If you did not feel that the "truths" of Art were
inferior to the truths of science, but just
different, you would/should have said that their
truths were not on the same footing. As it is, you
said they were not on an equal footing. Separate,
but unequal. One superior, one inferior. And Art
is inferior,
because:....


It seemed to me, as I read your characterization of Chuzz's point, that up until the clause I bolded, you and Chuzz were discussing the applicability of the word 'truth' to, on the one hand, Science, and on the other, Art.

And that Chuzz had made a simple point that described his definition of the word 'truth,' which can be anything he wants it to be for the purposes of a particular discussion, and the applicability of that definition to, respectively, Science or Art.
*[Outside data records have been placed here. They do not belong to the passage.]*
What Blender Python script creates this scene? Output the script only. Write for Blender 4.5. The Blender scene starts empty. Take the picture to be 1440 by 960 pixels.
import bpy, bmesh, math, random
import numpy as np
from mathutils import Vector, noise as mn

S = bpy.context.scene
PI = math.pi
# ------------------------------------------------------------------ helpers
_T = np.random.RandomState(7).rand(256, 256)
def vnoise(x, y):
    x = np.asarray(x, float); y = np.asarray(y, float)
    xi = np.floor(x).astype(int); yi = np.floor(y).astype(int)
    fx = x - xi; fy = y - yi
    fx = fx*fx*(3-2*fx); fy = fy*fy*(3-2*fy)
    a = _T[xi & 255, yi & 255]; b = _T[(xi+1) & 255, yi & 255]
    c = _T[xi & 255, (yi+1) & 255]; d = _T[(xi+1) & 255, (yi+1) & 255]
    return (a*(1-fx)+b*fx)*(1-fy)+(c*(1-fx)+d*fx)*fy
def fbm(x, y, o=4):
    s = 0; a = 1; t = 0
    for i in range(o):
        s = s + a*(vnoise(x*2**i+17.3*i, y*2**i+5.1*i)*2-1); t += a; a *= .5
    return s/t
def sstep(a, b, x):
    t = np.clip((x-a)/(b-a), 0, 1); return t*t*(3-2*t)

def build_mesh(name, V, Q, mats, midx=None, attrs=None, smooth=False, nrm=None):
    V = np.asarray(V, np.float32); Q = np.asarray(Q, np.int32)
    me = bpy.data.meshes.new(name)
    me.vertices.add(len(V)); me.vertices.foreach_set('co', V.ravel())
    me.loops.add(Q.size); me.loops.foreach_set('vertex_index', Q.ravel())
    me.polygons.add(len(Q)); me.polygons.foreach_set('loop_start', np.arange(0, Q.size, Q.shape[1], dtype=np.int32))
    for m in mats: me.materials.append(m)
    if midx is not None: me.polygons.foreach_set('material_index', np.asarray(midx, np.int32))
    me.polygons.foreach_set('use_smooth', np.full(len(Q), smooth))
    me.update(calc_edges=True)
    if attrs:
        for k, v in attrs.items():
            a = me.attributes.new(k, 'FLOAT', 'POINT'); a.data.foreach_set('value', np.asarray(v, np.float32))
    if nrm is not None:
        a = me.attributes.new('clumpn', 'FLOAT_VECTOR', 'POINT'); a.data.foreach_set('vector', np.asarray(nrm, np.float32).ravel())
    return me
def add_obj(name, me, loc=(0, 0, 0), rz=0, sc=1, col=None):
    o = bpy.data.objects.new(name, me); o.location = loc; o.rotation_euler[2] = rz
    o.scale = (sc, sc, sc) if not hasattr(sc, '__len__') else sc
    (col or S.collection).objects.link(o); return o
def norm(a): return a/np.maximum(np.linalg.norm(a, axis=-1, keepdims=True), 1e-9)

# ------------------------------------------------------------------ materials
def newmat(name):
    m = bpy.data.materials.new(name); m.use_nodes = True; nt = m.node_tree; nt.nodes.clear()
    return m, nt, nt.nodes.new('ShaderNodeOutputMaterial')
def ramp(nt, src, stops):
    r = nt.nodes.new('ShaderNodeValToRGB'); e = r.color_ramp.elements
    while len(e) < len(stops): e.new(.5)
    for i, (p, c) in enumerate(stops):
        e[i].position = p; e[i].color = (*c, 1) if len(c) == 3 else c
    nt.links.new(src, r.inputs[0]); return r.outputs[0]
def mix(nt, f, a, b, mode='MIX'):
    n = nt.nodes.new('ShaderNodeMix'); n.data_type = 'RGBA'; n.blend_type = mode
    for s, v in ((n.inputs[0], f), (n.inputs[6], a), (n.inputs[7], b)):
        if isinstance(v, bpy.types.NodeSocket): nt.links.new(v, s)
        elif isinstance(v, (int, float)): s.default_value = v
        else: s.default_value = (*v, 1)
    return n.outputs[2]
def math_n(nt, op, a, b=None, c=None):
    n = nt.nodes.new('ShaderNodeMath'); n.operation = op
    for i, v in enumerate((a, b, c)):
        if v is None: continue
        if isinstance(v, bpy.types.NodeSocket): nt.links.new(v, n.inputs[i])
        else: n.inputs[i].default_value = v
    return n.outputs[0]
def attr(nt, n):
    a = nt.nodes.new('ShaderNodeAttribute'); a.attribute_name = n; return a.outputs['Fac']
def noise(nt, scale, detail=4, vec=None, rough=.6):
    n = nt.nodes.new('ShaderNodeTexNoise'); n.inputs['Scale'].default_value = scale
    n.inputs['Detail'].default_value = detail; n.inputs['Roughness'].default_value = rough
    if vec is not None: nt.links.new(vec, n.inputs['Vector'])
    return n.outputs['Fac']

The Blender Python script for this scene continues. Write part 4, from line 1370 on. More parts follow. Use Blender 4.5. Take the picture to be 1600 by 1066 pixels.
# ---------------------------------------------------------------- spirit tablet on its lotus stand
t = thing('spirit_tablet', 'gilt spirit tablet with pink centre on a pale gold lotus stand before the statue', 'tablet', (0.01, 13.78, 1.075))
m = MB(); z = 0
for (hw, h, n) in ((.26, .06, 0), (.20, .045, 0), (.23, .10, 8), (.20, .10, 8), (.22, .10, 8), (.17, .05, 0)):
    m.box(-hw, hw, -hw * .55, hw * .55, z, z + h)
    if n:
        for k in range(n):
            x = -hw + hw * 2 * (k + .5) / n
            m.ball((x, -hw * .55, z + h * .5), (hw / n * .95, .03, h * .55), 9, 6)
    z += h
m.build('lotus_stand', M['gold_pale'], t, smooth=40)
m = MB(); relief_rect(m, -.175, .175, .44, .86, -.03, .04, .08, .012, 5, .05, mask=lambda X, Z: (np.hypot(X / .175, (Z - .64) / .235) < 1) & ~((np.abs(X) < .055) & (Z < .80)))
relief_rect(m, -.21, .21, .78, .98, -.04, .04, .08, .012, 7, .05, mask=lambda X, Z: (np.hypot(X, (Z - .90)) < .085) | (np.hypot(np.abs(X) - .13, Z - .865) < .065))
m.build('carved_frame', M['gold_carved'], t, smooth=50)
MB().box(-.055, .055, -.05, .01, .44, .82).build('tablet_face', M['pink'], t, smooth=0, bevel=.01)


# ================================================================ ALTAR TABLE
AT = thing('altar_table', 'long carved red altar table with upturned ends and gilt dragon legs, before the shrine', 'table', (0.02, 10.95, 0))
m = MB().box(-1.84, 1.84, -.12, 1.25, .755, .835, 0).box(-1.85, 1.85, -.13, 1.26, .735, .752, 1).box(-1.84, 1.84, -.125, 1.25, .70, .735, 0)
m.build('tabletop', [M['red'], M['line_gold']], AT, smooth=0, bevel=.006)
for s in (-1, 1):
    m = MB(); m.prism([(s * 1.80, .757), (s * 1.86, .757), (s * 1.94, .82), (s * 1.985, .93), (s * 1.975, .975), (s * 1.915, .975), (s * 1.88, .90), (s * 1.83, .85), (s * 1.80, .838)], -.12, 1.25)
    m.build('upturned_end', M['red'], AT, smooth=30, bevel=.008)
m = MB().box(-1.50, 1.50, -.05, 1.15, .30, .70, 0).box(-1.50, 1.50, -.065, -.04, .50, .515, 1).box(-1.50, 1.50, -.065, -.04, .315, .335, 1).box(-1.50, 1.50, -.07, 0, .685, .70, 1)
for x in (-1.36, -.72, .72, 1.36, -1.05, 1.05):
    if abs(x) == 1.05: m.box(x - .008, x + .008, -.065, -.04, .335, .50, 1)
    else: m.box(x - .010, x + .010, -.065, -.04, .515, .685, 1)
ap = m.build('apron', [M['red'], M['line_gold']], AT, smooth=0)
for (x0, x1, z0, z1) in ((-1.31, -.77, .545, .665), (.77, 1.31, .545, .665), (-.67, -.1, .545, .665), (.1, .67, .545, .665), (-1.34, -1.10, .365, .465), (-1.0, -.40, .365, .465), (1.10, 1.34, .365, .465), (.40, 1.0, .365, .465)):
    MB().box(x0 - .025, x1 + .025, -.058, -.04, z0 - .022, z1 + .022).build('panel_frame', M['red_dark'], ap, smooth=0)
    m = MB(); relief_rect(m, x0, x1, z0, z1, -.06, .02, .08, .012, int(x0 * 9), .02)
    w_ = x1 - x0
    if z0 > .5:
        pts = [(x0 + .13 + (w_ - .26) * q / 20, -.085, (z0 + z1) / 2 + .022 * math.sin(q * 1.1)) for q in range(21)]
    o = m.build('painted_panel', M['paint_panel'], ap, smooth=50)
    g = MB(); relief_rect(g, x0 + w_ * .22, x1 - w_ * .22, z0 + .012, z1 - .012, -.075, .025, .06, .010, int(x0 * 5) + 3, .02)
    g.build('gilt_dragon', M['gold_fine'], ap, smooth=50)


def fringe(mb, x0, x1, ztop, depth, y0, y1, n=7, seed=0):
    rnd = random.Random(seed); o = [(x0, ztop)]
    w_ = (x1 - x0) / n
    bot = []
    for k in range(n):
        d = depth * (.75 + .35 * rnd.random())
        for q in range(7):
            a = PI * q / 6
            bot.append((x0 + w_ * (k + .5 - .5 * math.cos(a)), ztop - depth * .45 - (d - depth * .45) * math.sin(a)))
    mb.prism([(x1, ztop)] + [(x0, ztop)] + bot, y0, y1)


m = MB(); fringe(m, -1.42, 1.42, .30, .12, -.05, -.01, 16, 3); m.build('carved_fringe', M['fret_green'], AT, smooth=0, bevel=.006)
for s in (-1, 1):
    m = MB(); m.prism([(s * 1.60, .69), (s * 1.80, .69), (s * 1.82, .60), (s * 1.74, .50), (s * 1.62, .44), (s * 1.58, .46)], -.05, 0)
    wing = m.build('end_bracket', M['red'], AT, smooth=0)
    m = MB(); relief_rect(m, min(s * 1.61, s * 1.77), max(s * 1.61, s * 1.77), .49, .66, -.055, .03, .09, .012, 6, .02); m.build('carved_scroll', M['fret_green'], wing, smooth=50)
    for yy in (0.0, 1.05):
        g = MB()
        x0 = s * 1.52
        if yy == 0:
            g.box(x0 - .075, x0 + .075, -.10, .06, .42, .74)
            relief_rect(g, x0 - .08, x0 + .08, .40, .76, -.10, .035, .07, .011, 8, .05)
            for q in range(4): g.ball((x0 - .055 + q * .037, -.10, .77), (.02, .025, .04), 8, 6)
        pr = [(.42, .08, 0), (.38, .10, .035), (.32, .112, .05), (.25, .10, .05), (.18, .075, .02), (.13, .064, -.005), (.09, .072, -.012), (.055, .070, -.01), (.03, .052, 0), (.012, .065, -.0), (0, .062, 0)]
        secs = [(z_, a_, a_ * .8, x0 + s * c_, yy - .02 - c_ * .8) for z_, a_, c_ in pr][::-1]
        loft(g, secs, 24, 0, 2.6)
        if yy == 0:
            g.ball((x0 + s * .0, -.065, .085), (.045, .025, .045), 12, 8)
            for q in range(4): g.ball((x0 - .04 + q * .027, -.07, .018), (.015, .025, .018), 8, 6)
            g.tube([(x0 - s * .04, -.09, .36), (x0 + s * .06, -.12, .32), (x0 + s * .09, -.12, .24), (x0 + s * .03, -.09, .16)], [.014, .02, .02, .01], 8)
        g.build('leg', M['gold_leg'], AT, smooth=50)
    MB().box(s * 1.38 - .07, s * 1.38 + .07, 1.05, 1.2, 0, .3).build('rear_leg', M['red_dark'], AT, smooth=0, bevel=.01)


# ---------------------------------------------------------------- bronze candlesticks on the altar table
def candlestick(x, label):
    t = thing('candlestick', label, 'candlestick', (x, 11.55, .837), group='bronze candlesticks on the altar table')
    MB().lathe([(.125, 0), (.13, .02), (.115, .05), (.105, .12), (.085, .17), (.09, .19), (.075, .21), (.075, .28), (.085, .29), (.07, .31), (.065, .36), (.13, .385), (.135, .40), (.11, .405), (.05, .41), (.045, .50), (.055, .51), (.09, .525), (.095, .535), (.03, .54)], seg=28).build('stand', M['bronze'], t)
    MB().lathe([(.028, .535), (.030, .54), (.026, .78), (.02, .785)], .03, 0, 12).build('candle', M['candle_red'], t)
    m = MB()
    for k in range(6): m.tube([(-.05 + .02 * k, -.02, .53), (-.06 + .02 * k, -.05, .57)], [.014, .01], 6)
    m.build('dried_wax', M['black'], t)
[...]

And that, using his definition of 'truth,' Science presented 'truth' that was not an on "equal footing" with the 'truth' presented by Art.

But all of a sudden his stipulation of the species of 'truth' to which he was referring, his very definition of it, has been cast aside by you, as you make the change from their truths not being on an "equal footing," (Chuzzlewit's claim,) to the claim that he has said, "and Art is inferior."

In philosophy, I believe that moment is called ignoratio elenchi. That means something along the lines of changing the subject from the one at issue to another, usually one with a strong emotional charge.

The subject was whether 'truth' is to be found more in Art or in Science.

The Art lover Chuzz said it was to be found more in Science.

You changed the subject to a purported declaration by Chuzz that Art per se was 'inferior' to Science.

(If my perception of the argument, which I have admittedly not followed to its conclusion, is correct.)